Fear is one of the basic emotions, along with joy, sadness, shame, anger and love. It appears very early and has a strong motivational force. Fear is an emotion that triggers defensive behaviour in children, just as it does in adults. It can be caused by external factors, such as difficult life circumstances like war and displacement, or by internal ones, when we think about something that frightens us. Regardless of the source of our fear, once we feel it, our entire body is activated to defend itself and protect us.
Developmental fears
In normal life circumstances, fears are a natural part of every child's life and appear and disappear as the child develops and moves from one developmental phase to another. These are so-called developmental fears, which are characteristic of a certain age. Separation anxiety is a fear that appears early in childhood and is most prominent up to around the second year of life, and it is expressed through crying when the child is separated from familiar people. This fear is accompanied by a fear of strangers and is linked to the caution a child feels towards people they do not know. At the age of three or four, the child can already speak and absorbs content through picture books, animated films, and also via the internet.

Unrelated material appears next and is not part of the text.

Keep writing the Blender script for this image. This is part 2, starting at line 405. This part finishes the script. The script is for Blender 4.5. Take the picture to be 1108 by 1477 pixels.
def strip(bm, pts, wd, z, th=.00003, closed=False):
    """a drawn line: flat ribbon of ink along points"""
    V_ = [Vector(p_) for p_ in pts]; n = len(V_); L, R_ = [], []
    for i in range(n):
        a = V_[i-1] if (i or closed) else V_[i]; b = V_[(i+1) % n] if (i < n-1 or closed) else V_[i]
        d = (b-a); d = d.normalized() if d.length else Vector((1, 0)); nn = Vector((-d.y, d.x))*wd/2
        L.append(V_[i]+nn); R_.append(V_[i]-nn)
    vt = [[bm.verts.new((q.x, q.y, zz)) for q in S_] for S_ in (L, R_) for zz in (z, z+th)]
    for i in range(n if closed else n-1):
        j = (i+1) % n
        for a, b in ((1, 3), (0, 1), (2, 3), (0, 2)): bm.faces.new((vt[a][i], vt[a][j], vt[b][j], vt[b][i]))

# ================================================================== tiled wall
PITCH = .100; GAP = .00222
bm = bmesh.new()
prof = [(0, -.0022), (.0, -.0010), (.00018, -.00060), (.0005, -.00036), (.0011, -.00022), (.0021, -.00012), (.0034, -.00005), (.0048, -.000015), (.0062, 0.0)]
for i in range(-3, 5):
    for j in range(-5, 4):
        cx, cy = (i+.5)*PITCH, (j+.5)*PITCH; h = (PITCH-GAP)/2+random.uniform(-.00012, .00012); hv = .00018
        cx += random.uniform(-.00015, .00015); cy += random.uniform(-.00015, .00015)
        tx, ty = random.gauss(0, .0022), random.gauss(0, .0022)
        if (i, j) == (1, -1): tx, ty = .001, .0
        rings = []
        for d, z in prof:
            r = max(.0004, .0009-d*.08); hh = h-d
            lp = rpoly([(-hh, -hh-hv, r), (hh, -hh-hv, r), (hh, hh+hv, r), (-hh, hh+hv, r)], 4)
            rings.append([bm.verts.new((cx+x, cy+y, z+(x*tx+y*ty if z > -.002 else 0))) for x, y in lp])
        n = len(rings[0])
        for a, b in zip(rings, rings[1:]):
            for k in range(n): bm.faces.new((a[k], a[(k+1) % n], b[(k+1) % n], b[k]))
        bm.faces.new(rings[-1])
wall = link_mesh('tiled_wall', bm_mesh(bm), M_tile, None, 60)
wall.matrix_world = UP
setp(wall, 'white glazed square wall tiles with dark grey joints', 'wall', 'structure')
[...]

At this time, fear of imaginary characters may arise, as well as fear of real-life events such as accidents, physical injuries, the dark, or illness.
These developmental fears require parental attention, understanding, patience, and acceptance of the child’s fears, and generally do not require professional help.
Signs of fear in a child
In younger children, fear is easy to spot because the child resists, cries, and shows discontent. In slightly older children, of preschool age or early primary school, fear is shown through tension, worry and withdrawal. A child may also show fear through physical reactions such as stomach-ache, headache, heart palpitations, sweating, or tics.
However, some children will not show obvious signs of fear – this does not mean they are not afraid. That is why it is good to talk openly with the child and not to hide your own emotions.
If you notice that a child is afraid, try to discover the source of the fear by encouraging a conversation about it.